There are plenty of things that could cost South Australian Labor the next state election.

The nation-leading (in an egregious kind of way) unemployment rate springs immediately to mind.

The “It’s Time” factor after what will then be the best part of two decades in office.

The overbearing sense of an economy plodding along while the state government haggles for cash with the federal Coalition.

Any of these things — and many more — could cost the Weatherill government power in 2018.

But the single biggest factor that will affect Labor’s political future is currently playing itself out in a Commonwealth court room — and hardly anyone is covering it.

Which is odd, because the Electoral Districts Boundaries Commission review is really “peak SA politics” in a state with a penchant for nostalgia and obsessed by its own recent past.

The commission’s regular post-mortems allow us to collectively — and, for many, ruefully — reflect on elections past and consider the vagaries of fate.

For in the past generation there were probably only two polls — in 1993 and 2006 — that could not conceivably have played out any other way. And thus, the boundary review has Labor insiders and marginal seat holders quaking in their proverbial boots — as it should.

As political academic Professor Clem Macintyre — who gave evidence to last week’s hearing — points out, a few hundred votes in a seat such as Newland, or Colton, or Elder (where the ALP ran one of the ugliest smear campaigns in recent SA memory) would have changed the political landscape. And, likely, changed history.

In a 47-seat parliament, the Liberals finished with 22 seats to Labor’s 23, with two independents tasked with picking a side. We all know the roller coaster of grim circumstance that followed, with Bob Such’s illness, absence and eventual passing, which left Geoff Brock little choice but to opt for political stability.

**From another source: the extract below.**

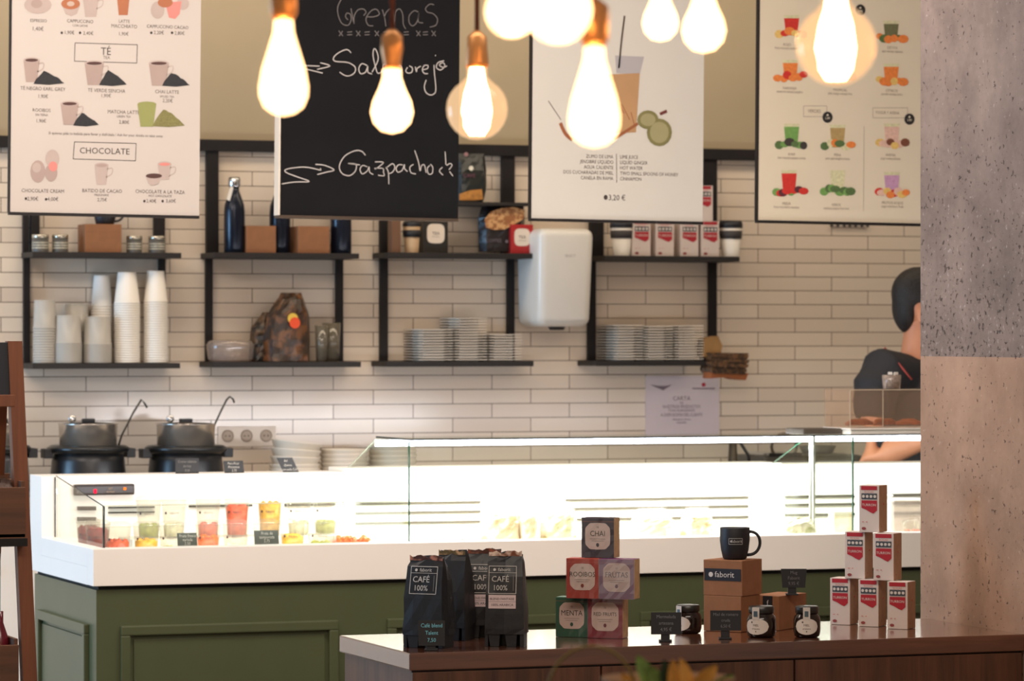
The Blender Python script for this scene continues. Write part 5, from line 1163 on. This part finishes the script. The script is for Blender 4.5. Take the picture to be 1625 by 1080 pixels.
# raised step for the rear row
sx0, sx1 = XX(205, 10.9)-CX0, XX(540, 10.9)-CX0
MB().box(sx0, sx1, 10.86-CY0, 11.03-CY0, zf, zf+.06).build('display_step', INNER, ct)
for px, fd, lv, lb_ in ((236, FG, .3, 'clear rear-row cup over the pineapple cup'), (276, FW, .3, 'clear rear-row cup over the first display price card'), (330, FO, .3, 'rear-row cup with orange food above the carrot cup'), (376, FO, .75, 'rear-row cup filled with orange fruit'), (428, FY, .8, 'rear-row cup filled with yellow fruit'), (474, FW, .3, 'clear rear-row cup with cream food'), (516, FG, .3, 'last rear-row cup near the seam')):
    food_cup(lb_, px, 10.94, zf+.0605, 40, fd, lv, .12)
for px, y0, y1, x0, x1, ln, lb_ in ((298, 845, 868, 283, 315, ['Fruta fresca', 'variada', '2,50'], 'grey-looking price card among the fruit cups, nearer the glass corner'), (424, 841, 865, 404, 444, ['Fruta de', 'temporada', '2,75'], 'grey-looking price card among the fruit cups, nearer the seam')):
    Y = 10.605; a = P(px, y1, Y)
    r = thing('price_card', lb_, 'price card', (a.x, Y, zf0)); wd = (x1-x0)/ppm(px, Y); z0_ = a.z-zf0; z1_ = P(px, y0, Y).z-zf0
    MB().prism([(-wd/2, z0_-.01), (wd/2, z0_-.01), (wd/2-.003, z1_), (-wd/2-.003, z1_)], 0, .002).build('card', mat('slate_lit', (70,72,66), .6), r); MB().box(-.008, .008, .002, .016, 0, z0_).build('stem', BLACK, r)
    b = MB(y=-.0006)
    for i, t in enumerate(ln): b.text(t, -.001, z1_-.009-.0115*i, .0125, wide=.85)
    b.build('lettering', mat('chalk_marker', (176,170,160), .8), r)
Y = 10.75
r = thing('carrot_tray', 'low tray of carrot pieces at the seam of the display', 'food tray', (XX(564, Y), Y, zf0)); wd = 54/ppm(564, Y)
MB().box(-wd/2, wd/2, 0, .1, 0, .05, bev=.004).build('tray', glass('food_cup_plastic'), r)
b = MB(); rn = random.Random(4)
for _ in range(26): x = rn.uniform(-wd*.44, wd*.44); b.tube([(x, rn.uniform(.01,.08), .045), (x+.015, rn.uniform(.01,.09), .052+rn.uniform(0,.008))], .006, seg=5)
b.box(-wd*.45, wd*.45, .008, .092, .003, .045); b.build('carrots', FC, r)
# wrapped food in the tall case
def sandwich(label, px, Y, wpx, hpx, m, seed, dep=.12, z=None):
    k = ppm(px, Y); w_ = wpx/k; h_ = hpx/k; r = thing('wrapped_sandwich', label, 'sandwich', (XX(px, Y), Y, z or zf0), -.15)
    crinkle([(0,-w_/2,w_/2),(h_*.5,-w_*.5,w_*.48),(h_*.8,-w_*.4,w_*.4),(h_,-w_*.3,w_*.3)], 0, dep, 'filling', m, r, seed, amp=.006)
    crinkle([(0,-w_*.52,w_*.52),(h_*.5,-w_*.53,w_*.5),(h_*.82,-w_*.44,w_*.44),(h_*1.06,-w_*.33,w_*.33)], -.006, dep+.006, 'wrapper', glass('food_cup_plastic'), r, seed+1, amp=.006)
PB = two_tone('pale_bread', (232,216,190), (214,160,110), 16); PBG = two_tone('salad_wrap', (226,222,196), (168,170,120), 20); PBW = two_tone('cream_bread', (236,228,206), (222,190,150), 12)
MB().box(XX(665, 10.85)-CX0, XX(1235, 10.85)-CX0, 10.78-CY0, 11.03-CY0, zf, zf+.03).build('display_step', INNER, ct)
zs2 = zf+.0305
for px, Y, wp, hp, m_, lb_, zz in ((800, 10.86, 66, 60, PB, 'wrapped sandwich behind the coffee bags', zs2), (842, 10.84, 34, 58, PB, 'narrow wrapped roll next to the sandwich behind the coffee bags', zs2), (892, 10.86, 62, 58, PBG, 'wrapped salad sandwich beside the black tea box', zs2), (1040, 10.86, 74, 46, PBW, 'flat wrapped sandwich right of the black tea box', zs2), (1112, 10.86, 56, 46, PB, 'wrapped sandwich just left of the black mug', zs2),
   (1272, 10.65, 68, 50, PBG, 'wrapped leafy salad right of the black mug', zf0)): sandwich(lb_, px, Y, wp, hp, m_, px, .10, zz)
Y = 10.61; a = P(738, 850, Y)
r = thing('price_tag', 'tiny grey tag in the tall case', 'price tag', (a.x, Y, ZL-.05)); MB().box(-.014, .014, 0, .002, .03, .053).build('card', mat('tag_grey', (150,160,150), .6), r); MB().box(-.003, .003, .002, .006, 0, .035).build('stem', BLACK, r)
# right-hand case: white packs, orange salmon pack
for px, Y, wp, hp, m_, lb_, d_ in ((1390, 10.95, 54, 62, PAPERW, 'white card pack standing in the far end case', .06), (1338, 10.8, 30, 42, PBW, 'small pale pack beside the case divider', .08), (1440, 10.9, 44, 56, CLEAR, 'clear film pack next to the pillar', .08)):
    k = ppm(px, Y); w_ = wp/k; h_ = hp/k+.02; r = thing('food_pack', lb_, 'food pack', (XX(px, Y), Y, zf0), -.2)
    MB().box(-w_/2, w_/2, 0, d_, 0, h_, bev=.004).build('body', m_, r)
    MB().box(-w_/2-.002, w_/2+.002, -.002, d_+.002, h_, h_+.006, bev=.002).build('lid', PAPERW, r)
Y = 10.72; food_cup('bright orange salmon cup next to the pillar', 1448, Y, zf0, 36, fm('salmon', (240,92,52)), .55, .08, logo=False)

# ================================================================== things on the glass top at the far end
zg = zt+.0055
Yt = 10.60
X0, X1 = XX(1350, Yt), XX(1462, Yt)+.14
r = thing('serving_tray', 'white serving tray with pastries on the glass top by the pillar', 'tray', (X0, Yt, zg)); 
MB().box(0, X1-X0, 0, .20, 0, .014, bev=.004).build('base', WHITE, r)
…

The Libs had a commanding two-party majority. Labor had more seats.

And there’s the rub.

If that 23-22 split had gone the other way, the case for a Marshall government would have been watertight. Geoff Brock would have been convinced.

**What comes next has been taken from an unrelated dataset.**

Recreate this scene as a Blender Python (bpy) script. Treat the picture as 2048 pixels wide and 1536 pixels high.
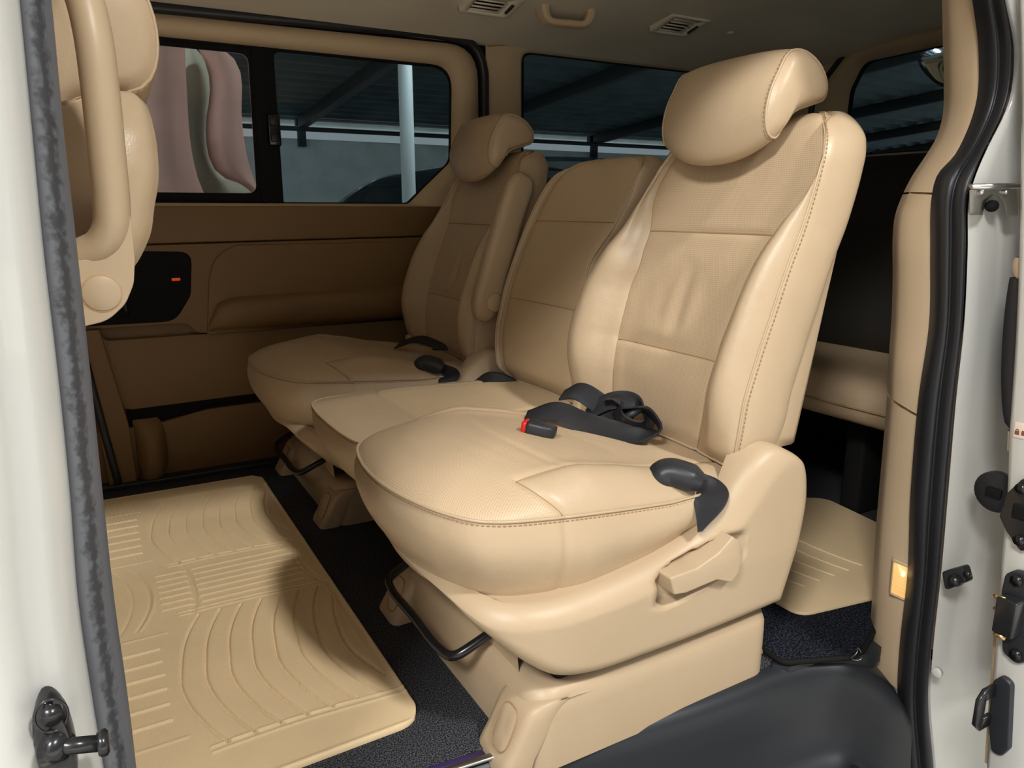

But it didn’t. And he wasn’t.

And here’s the rub for the boundaries commission: how much of the Liberals’ failure should be attributed to its own glaring campaign shortcomings, and how much is due to electoral boundaries that favour the ALP in a glut of metropolitan marginals?

Indeed, how can it be determined to what degree a boundary aids one party or other? On the basis of voter behaviour at the previous election? But what if those same voters that backed Labor in 2014 have now decided — because of nation-leading unemployment, the meandering economy and the “It’s Time” factor — to cast Weatherill aside?

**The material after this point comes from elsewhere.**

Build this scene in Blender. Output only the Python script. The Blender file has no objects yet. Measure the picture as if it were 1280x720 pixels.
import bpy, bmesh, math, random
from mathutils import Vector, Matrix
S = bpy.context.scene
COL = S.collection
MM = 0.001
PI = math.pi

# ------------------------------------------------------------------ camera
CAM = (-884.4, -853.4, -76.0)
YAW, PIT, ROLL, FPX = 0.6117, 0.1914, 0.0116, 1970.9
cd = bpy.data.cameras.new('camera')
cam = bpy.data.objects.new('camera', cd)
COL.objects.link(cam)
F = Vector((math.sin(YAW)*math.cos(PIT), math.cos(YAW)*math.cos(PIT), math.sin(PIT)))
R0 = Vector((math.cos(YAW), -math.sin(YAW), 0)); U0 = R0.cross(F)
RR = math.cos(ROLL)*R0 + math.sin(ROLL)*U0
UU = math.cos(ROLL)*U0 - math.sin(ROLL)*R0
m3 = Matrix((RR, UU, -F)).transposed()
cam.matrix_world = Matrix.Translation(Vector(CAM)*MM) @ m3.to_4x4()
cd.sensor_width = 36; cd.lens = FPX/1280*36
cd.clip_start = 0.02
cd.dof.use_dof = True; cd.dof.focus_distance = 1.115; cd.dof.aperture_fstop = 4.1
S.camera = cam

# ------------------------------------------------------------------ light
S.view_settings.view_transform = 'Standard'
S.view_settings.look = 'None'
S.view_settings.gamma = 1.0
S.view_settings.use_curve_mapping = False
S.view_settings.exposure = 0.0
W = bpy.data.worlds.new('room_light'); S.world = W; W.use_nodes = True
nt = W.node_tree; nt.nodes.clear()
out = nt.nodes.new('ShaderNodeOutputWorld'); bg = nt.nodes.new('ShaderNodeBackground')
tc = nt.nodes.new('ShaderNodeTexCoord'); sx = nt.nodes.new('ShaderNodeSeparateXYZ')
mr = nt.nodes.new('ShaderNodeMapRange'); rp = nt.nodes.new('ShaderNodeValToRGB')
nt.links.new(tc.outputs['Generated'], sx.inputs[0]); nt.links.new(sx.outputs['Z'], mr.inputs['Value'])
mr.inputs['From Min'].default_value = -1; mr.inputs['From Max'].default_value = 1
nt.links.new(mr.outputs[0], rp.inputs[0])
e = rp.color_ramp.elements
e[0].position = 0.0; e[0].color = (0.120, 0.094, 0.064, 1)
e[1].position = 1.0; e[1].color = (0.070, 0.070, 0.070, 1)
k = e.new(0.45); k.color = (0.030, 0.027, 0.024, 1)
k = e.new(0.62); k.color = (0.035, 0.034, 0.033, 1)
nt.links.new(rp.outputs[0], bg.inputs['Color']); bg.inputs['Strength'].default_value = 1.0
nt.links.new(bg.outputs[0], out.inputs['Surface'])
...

Uniquely in SA, the commission is charged with redistributing the electoral boundaries with an eye to “fairness” — ensuring as best as possible that the party with a statewide majority forms government.

The problem, as has been widely countenanced, is that “as best as possible” is hardly possible at all.

Previous commissions, though, have largely rejected any impetus for wholesale change. In 2012, after the Liberals lost more comfortably despite an almost 52-48% two-party majority, the boundaries review determined that “the Commission has no control over, and can accept no responsibility for, the quality of the candidates, policies and campaigns”.